O hobby de Paterson, vivido por Adam Driver, o Kylo Ren de “Star wars — O despertar da Força”, não é única ligação do filme com a poesia. A trama é ambientada em Paterson, no estado de Nova Jersey, cidade de passado operário e que serviu de lar para escritores como Allen Ginsberg (1926-1997) e inspirou o poema homônimo monumental de William Carlos Williams (1883-1963), sobre o cotidiano e a gente do lugar. O verdadeiro autor dos versos escritos pelo personagem é Ron Padgett, da escola de Nova York, e um dos preferidos de Jarmusch.

A forma emula o conteúdo: a trama de “Paterson” é contada em estrofes, uma para cada um dos dias de uma semana da vida do protagonista, cujo cotidiano se reduz ao trabalho, às conversas com a namorada (a franco-iraniana Golshifteh Farahani), aos passeios noturnos com o cachorro dela e à parada no bar preferido do bairro onde moram. As situações se repetem ao longo da semana, com pequenas variações de rotina, mas cada um deles acrescenta tipos e incidentes novos, que fornecem mais informações sobre a natureza a e índole dos personagens.
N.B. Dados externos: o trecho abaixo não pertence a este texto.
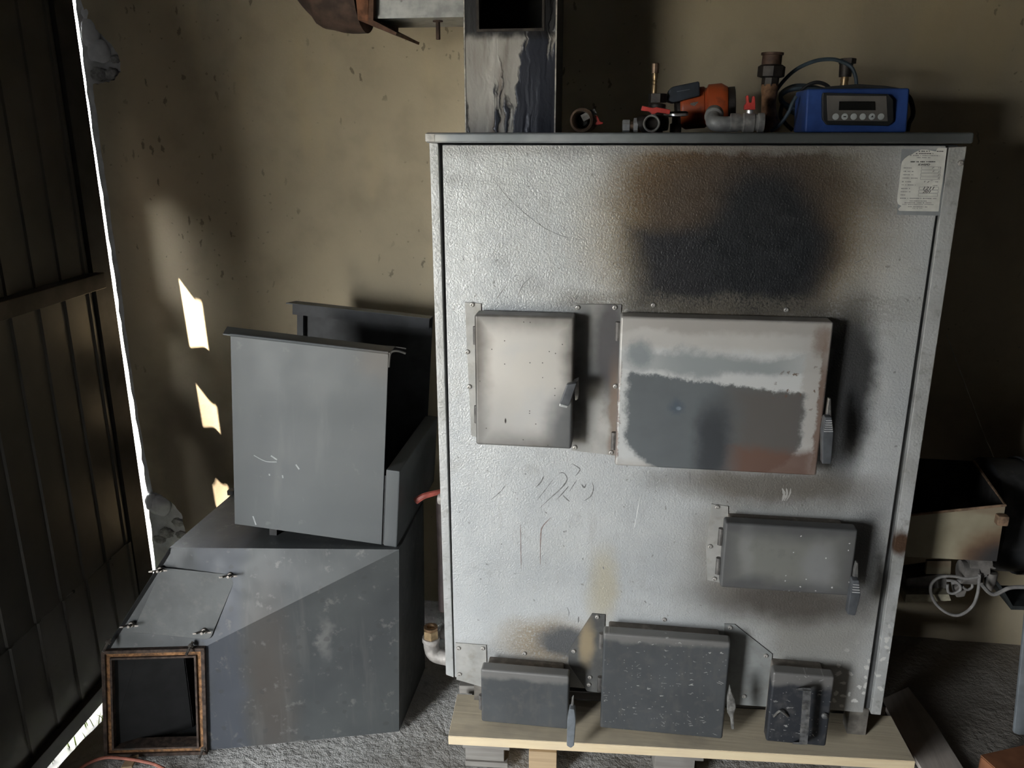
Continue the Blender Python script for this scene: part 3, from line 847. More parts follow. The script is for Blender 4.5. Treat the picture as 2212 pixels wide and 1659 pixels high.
for a in [(780, 246, 1000, 246, 24, M_ink), (1140, 247, 1270, 247, 24, M_ink), (725, 292, 1070, 294, 22, M_ink), (610, 330, 1200, 336, 14), (745, 372, 1020, 374, 14), (620, 456, 1115, 456, 24, M_ink),
          (485, 578, 645, 580, 18), (478, 646, 680, 650, 18), (468, 714, 670, 716, 18), (460, 780, 760, 784, 18), (450, 852, 630, 854, 18), (440, 914, 715, 918, 18), (432, 988, 605, 988, 18), (425, 1052, 615, 1054, 18), (420, 1116, 515, 1118, 18),
          (410, 1182, 1130, 1188, 18), (600, 1236, 940, 1238, 16), (500, 1272, 1030, 1276, 16), (455, 1304, 1080, 1310, 12), (565, 1350, 950, 1356, 14), (655, 1382, 850, 1384, 10), (1165, 578, 1220, 580, 16), (1110, 856, 1170, 856, 14), (1060, 930, 1160, 930, 14)]:
    ink_words(*a)
for v in range(9):
    u0 = 835 - v * 8; v0 = 580 + v * 67; u1 = 1225 - v * 8
    if v in (4, 5): continue
    for (p, q, r, s, h) in ((u0, v0 - 24, u1, v0 - 22, 5), (u0, v0 + 24, u1, v0 + 26, 5)):
        ink_bar(p, q, r, s, h, M_inkg, 'form_rule')
    ink_bar(u0, v0, u0 + 5, v0, 50, M_inkg, 'form_rule'); ink_bar(u1 - 5, v0, u1, v0, 50, M_inkg, 'form_rule')
def text_part(name, body, px, Y, height, mat, parent, shear=0, w=None):
    cu = bpy.data.curves.new(name, 'FONT'); cu.body = body; cu.size = 1; cu.shear = shear; cu.extrude = .02; cu.offset = .012
    to = bpy.data.objects.new(name, cu); COL.objects.link(to)
    dg = bpy.context.evaluated_depsgraph_get()
    me = bpy.data.meshes.new_from_object(to.evaluated_get(dg))
    COL.objects.unlink(to); bpy.data.objects.remove(to)
    xs = [v.co.x for v in me.vertices]; ys = [v.co.y for v in me.vertices]
    k = height / (max(ys) - min(ys)); kx = (w / (max(xs) - min(xs))) if w else k
    o0 = aY(*px, Y) - wl(parent)
    for v in me.vertices:
        x, y, z = v.co
        v.co = (o0.x + (x - min(xs)) * kx, o0.y - z * .01, o0.z + (y - min(ys)) * k)
    me.materials.append(mat)
    o = bpy.data.objects.new(name, me); COL.objects.link(o); o.parent = parent
    return o
text_part('label_lettering', 'KWSPD', LX(768, 535), -.0019, .0042, M_ink, paper, .2, .0225)
text_part('handwritten_number', '1211', LX(865, 1012), -.0019, .0062, M_ink, paper, .3, .0215)
text_part('handwritten_number', '201', LX(848, 1078), -.0019, .0056, M_ink, paper, .3, .0165)
for s in ([(1040, 585), (1085, 558)], [(1055, 655), (1085, 628)], [(1165, 660), (1190, 640)], [(1160, 725), (1185, 705)], [(1160, 790), (1180, 770)], [(885, 862), (905, 832)], [(950, 870), (985, 835)], [(1010, 830), (1055, 822)]):
    (u0, v0), (u1, v1) = s
    poly_part('pen_stroke', [LX(u0, v0), LX(u1, v1), LX(u1 + 10, v1 + 6), LX(u0 + 10, v0 + 6)], -.0019, .0004, M_inkg, paper)

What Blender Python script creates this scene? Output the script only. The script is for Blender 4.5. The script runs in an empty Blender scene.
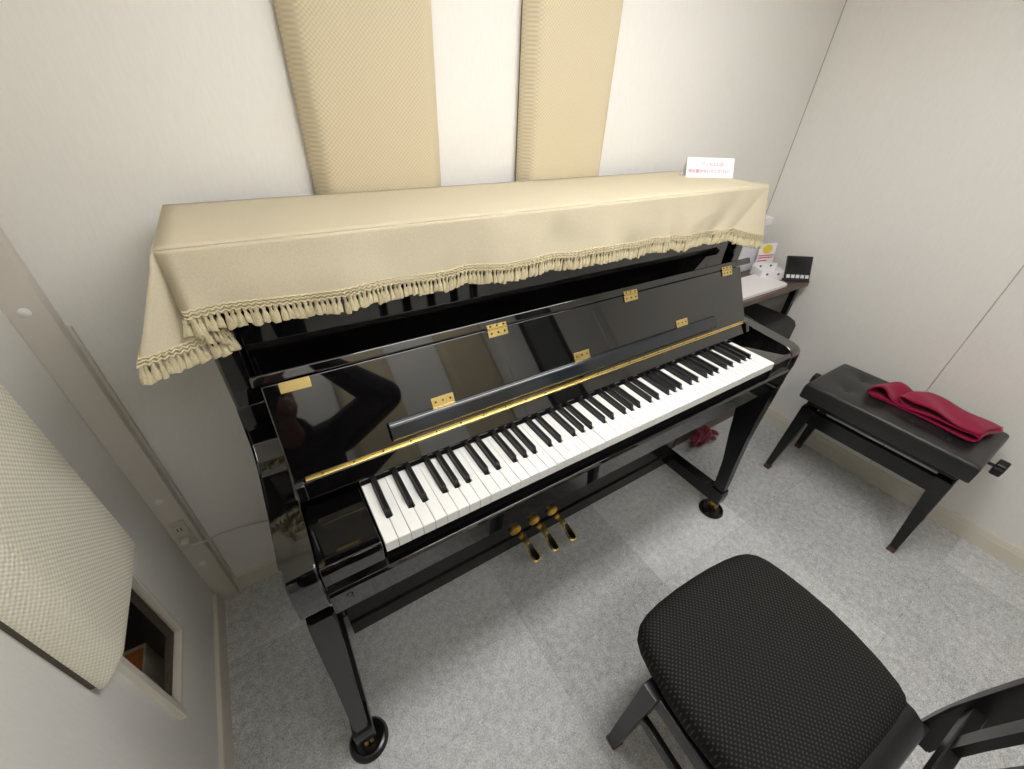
import bpy, bmesh, math, random
from mathutils import Vector, Matrix, noise
random.seed(7)
S = bpy.context.scene
COL = S.collection
PI = math.pi

# ------------------------------------------------------------------ room figures
XL, XR, YB, YF, ZC = -0.477, 2.153, 0.667, -1.32, 2.05
KC = 0.611                       # middle of the keyboard
HW = 0.771                       # half width of the piano over its sides
ZK = 0.80                        # top of the white keys

# ------------------------------------------------------------------ materials
def lin(c):
    return tuple(((v / 255) / 12.92 if v / 255 <= .04045 else ((v / 255 + .055) / 1.055) ** 2.4) for v in c) + (1,)

def mat(name, rgb, rough=.5, metal=0, spec=.5, coat=0, emit=None, sheen=0):
    m = bpy.data.materials.new(name); m.use_nodes = True
    b = m.node_tree.nodes['Principled BSDF']
    b.inputs['Base Color'].default_value = lin(rgb)
    b.inputs['Roughness'].default_value = rough
    b.inputs['Metallic'].default_value = metal
    b.inputs['Specular IOR Level'].default_value = spec
    b.inputs['Coat Weight'].default_value = coat
    b.inputs['Sheen Weight'].default_value = sheen
    if emit:
        b.inputs['Emission Color'].default_value = lin(emit[0])
        b.inputs['Emission Strength'].default_value = emit[1]
    return m

def N(m, t, **kw):
    n = m.node_tree.nodes.new(t)
    for k, v in kw.items():
        if k.startswith('_'): setattr(n, k[1:], v)
        else: n.inputs[k.replace('__', ' ')].default_value = v
    return n

def L(m, a, ao, b, bi):
    m.node_tree.links.new(a.outputs[ao], b.inputs[bi])

def bsdf(m): return m.node_tree.nodes['Principled BSDF']

def coords(m, scale=(1, 1, 1)):
    tc = N(m, 'ShaderNodeTexCoord'); mp = N(m, 'ShaderNodeMapping')
    mp.inputs['Scale'].default_value = scale
    L(m, tc, 'Object', mp, 'Vector')
    return mp

def bump(m, src, out, strength=.3, dist=.001):
    b = N(m, 'ShaderNodeBump', Strength=strength, Distance=dist)
    L(m, src, out, b, 'Height'); L(m, b, 'Normal', bsdf(m), 'Normal')

def math_node(m, op, a, b=None):
    n = N(m, 'ShaderNodeMath', _operation=op)
    for i, s in enumerate((a, b)):
        if s is None: continue
        if isinstance(s, (int, float)): n.inputs[i].default_value = s
        else: m.node_tree.links.new(s, n.inputs[i])
    return n.outputs[0]

def ramp2(m, fac, c0, c1, p0=0., p1=1.):
    r = N(m, 'ShaderNodeValToRGB')
    r.color_ramp.elements[0].color = lin(c0); r.color_ramp.elements[0].position = p0
    r.color_ramp.elements[1].color = lin(c1); r.color_ramp.elements[1].position = p1
    m.node_tree.links.new(fac, r.inputs[0])
    return r

def noisy(m, c0, c1, scale=(50, 50, 50), detail=4, bstr=.2, bdist=.001, p0=.3, p1=.7):
    mp = coords(m, scale)
    n = N(m, 'ShaderNodeTexNoise', Scale=1.0, Detail=detail, Roughness=.6)
    L(m, mp, 'Vector', n, 'Vector')
    r = ramp2(m, n.outputs['Fac'], c0, c1, p0, p1)
    L(m, r, 'Color', bsdf(m), 'Base Color')
    if bstr: bump(m, n, 'Fac', bstr, bdist)
    return m

def weave(m, c0, c1, period, bstr=.6, bdist=.002, power=1.0, both=True):
    """basket weave on walls or seats: product of two sines of the object coordinates"""
    tc = N(m, 'ShaderNodeTexCoord'); sp = N(m, 'ShaderNodeSeparateXYZ')
    L(m, tc, 'Object', sp, 'Vector')
    k = 2 * PI / period
    if both: u = math_node(m, 'ADD', sp.outputs['X'], sp.outputs['Y']); v = sp.outputs['Z']
    else: u, v = sp.outputs['X'], sp.outputs['Y']
    a = math_node(m, 'SINE', math_node(m, 'MULTIPLY', u, k))
    b = math_node(m, 'SINE', math_node(m, 'MULTIPLY', v, k))
    p = math_node(m, 'MULTIPLY', a, b)
    h = math_node(m, 'MULTIPLY_ADD', p, .5); h.node.inputs[2].default_value = .5
    if power != 1: h = math_node(m, 'POWER', h, power)
    r = ramp2(m, h, c0, c1)
    L(m, r, 'Color', bsdf(m), 'Base Color')
    bm_ = N(m, 'ShaderNodeBump', Strength=bstr, Distance=bdist)
    m.node_tree.links.new(h, bm_.inputs['Height']); L(m, bm_, 'Normal', bsdf(m), 'Normal')
    return m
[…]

— O filme tem uma espécie de estrutura poética. O método dos sete dias da semana é uma estratégia muito simples de distribuir a ação e o pensamento, como seções que formam um poema — defendeu o diretor, que também assina o roteiro. — Gosto da variação e da repetição em poesia, em música, em filmes, nas artes, em geral. Enfim, adoro coisas repetidas, variações sobre um mesmo tema, seja na música de Bach ou nas obras de Andy Warhol. Em “Paterson”, a minha intenção era construir essa pequena estrutura poética como uma metáfora para uma vida simples e, aparentemente, banal. Cada dia do personagem é uma variação do anterior, ou do dia seguinte.